◆ **Written problem**: Copy every line of the listing exactly.

A block of data
begin
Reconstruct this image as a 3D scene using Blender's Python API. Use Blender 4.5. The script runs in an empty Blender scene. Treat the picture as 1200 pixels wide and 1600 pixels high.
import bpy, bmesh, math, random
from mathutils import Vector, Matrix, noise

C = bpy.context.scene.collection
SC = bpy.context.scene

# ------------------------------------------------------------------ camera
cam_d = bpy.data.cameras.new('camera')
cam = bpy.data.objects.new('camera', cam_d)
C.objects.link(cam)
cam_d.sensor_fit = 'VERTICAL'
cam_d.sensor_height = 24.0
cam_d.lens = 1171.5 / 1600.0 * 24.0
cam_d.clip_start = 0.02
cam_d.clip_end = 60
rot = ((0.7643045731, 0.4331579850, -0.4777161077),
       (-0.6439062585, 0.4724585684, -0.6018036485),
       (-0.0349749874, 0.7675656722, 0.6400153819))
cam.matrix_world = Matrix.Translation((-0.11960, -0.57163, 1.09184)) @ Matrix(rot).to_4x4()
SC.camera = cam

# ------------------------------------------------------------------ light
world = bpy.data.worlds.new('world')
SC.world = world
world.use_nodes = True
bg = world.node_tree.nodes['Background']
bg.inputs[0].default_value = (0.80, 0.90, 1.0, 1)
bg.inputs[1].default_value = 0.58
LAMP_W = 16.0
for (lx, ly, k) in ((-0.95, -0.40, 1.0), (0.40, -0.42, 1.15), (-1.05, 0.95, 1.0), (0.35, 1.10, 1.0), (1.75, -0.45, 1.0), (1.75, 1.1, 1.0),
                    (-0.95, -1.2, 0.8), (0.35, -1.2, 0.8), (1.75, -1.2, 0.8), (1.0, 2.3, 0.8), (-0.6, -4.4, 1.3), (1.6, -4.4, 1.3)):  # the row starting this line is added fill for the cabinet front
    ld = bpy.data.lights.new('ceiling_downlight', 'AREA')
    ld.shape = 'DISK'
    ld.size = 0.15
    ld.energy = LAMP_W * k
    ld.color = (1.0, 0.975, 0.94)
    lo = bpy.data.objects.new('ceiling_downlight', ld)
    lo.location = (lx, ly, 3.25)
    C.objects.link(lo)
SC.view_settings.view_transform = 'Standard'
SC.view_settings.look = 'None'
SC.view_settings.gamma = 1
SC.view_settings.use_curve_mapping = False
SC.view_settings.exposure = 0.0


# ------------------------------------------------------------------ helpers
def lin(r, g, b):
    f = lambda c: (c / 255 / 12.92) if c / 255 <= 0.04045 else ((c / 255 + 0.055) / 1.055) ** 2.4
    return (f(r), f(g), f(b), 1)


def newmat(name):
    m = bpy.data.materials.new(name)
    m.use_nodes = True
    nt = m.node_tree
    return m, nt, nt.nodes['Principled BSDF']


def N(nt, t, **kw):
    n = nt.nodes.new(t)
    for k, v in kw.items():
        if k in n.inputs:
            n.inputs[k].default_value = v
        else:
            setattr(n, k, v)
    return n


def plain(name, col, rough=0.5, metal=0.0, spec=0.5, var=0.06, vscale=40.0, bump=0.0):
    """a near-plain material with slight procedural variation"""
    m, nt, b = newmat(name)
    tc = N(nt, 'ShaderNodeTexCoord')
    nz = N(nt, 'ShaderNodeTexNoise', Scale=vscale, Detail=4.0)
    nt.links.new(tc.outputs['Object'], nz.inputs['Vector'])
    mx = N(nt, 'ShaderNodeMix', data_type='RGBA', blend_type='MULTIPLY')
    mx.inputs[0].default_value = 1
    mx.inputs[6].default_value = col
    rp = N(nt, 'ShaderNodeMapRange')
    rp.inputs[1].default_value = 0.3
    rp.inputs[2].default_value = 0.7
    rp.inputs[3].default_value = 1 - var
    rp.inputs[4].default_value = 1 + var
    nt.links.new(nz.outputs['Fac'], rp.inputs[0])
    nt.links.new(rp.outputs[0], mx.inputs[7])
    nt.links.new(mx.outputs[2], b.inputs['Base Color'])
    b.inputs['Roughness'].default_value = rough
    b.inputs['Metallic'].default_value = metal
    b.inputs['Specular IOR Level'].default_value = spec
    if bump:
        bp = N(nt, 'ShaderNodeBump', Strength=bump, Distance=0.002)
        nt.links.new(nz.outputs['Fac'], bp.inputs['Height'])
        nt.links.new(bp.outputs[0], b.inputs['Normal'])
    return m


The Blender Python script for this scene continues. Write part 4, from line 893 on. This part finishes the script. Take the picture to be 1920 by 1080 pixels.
end
◆ **Output**:
Reconstruct this image as a 3D scene using Blender's Python API. Use Blender 4.5. The script runs in an empty Blender scene. Treat the picture as 1200 pixels wide and 1600 pixels high.
import bpy, bmesh, math, random
from mathutils import Vector, Matrix, noise

C = bpy.context.scene.collection
SC = bpy.context.scene

# ------------------------------------------------------------------ camera
cam_d = bpy.data.cameras.new('camera')
cam = bpy.data.objects.new('camera', cam_d)
C.objects.link(cam)
cam_d.sensor_fit = 'VERTICAL'
cam_d.sensor_height = 24.0
cam_d.lens = 1171.5 / 1600.0 * 24.0
cam_d.clip_start = 0.02
cam_d.clip_end = 60
rot = ((0.7643045731, 0.4331579850, -0.4777161077),
       (-0.6439062585, 0.4724585684, -0.6018036485),
       (-0.0349749874, 0.7675656722, 0.6400153819))
cam.matrix_world = Matrix.Translation((-0.11960, -0.57163, 1.09184)) @ Matrix(rot).to_4x4()
SC.camera = cam

# ------------------------------------------------------------------ light
world = bpy.data.worlds.new('world')
SC.world = world
world.use_nodes = True
bg = world.node_tree.nodes['Background']
bg.inputs[0].default_value = (0.80, 0.90, 1.0, 1)
bg.inputs[1].default_value = 0.58
LAMP_W = 16.0
for (lx, ly, k) in ((-0.95, -0.40, 1.0), (0.40, -0.42, 1.15), (-1.05, 0.95, 1.0), (0.35, 1.10, 1.0), (1.75, -0.45, 1.0), (1.75, 1.1, 1.0),
                    (-0.95, -1.2, 0.8), (0.35, -1.2, 0.8), (1.75, -1.2, 0.8), (1.0, 2.3, 0.8), (-0.6, -4.4, 1.3), (1.6, -4.4, 1.3)):  # the row starting this line is added fill for the cabinet front
    ld = bpy.data.lights.new('ceiling_downlight', 'AREA')
    ld.shape = 'DISK'
    ld.size = 0.15
    ld.energy = LAMP_W * k
    ld.color = (1.0, 0.975, 0.94)
    lo = bpy.data.objects.new('ceiling_downlight', ld)
    lo.location = (lx, ly, 3.25)
    C.objects.link(lo)
SC.view_settings.view_transform = 'Standard'
SC.view_settings.look = 'None'
SC.view_settings.gamma = 1
SC.view_settings.use_curve_mapping = False
SC.view_settings.exposure = 0.0


# ------------------------------------------------------------------ helpers
def lin(r, g, b):
    f = lambda c: (c / 255 / 12.92) if c / 255 <= 0.04045 else ((c / 255 + 0.055) / 1.055) ** 2.4
    return (f(r), f(g), f(b), 1)


def newmat(name):
    m = bpy.data.materials.new(name)
    m.use_nodes = True
    nt = m.node_tree
    return m, nt, nt.nodes['Principled BSDF']


def N(nt, t, **kw):
    n = nt.nodes.new(t)
    for k, v in kw.items():
        if k in n.inputs:
            n.inputs[k].default_value = v
        else:
            setattr(n, k, v)
    return n


def plain(name, col, rough=0.5, metal=0.0, spec=0.5, var=0.06, vscale=40.0, bump=0.0):
    """a near-plain material with slight procedural variation"""
    m, nt, b = newmat(name)
    tc = N(nt, 'ShaderNodeTexCoord')
    nz = N(nt, 'ShaderNodeTexNoise', Scale=vscale, Detail=4.0)
    nt.links.new(tc.outputs['Object'], nz.inputs['Vector'])
    mx = N(nt, 'ShaderNodeMix', data_type='RGBA', blend_type='MULTIPLY')
    mx.inputs[0].default_value = 1
    mx.inputs[6].default_value = col
    rp = N(nt, 'ShaderNodeMapRange')
    rp.inputs[1].default_value = 0.3
    rp.inputs[2].default_value = 0.7
    rp.inputs[3].default_value = 1 - var
    rp.inputs[4].default_value = 1 + var
    nt.links.new(nz.outputs['Fac'], rp.inputs[0])
    nt.links.new(rp.outputs[0], mx.inputs[7])
    nt.links.new(mx.outputs[2], b.inputs['Base Color'])
    b.inputs['Roughness'].default_value = rough
    b.inputs['Metallic'].default_value = metal
    b.inputs['Specular IOR Level'].default_value = spec
    if bump:
        bp = N(nt, 'ShaderNodeBump', Strength=bump, Distance=0.002)
        nt.links.new(nz.outputs['Fac'], bp.inputs['Height'])
        nt.links.new(bp.outputs[0], b.inputs['Normal'])
    return m


The Blender Python script for this scene continues. Write part 4, from line 893 on. This part finishes the script. Take the picture to be 1920 by 1080 pixels.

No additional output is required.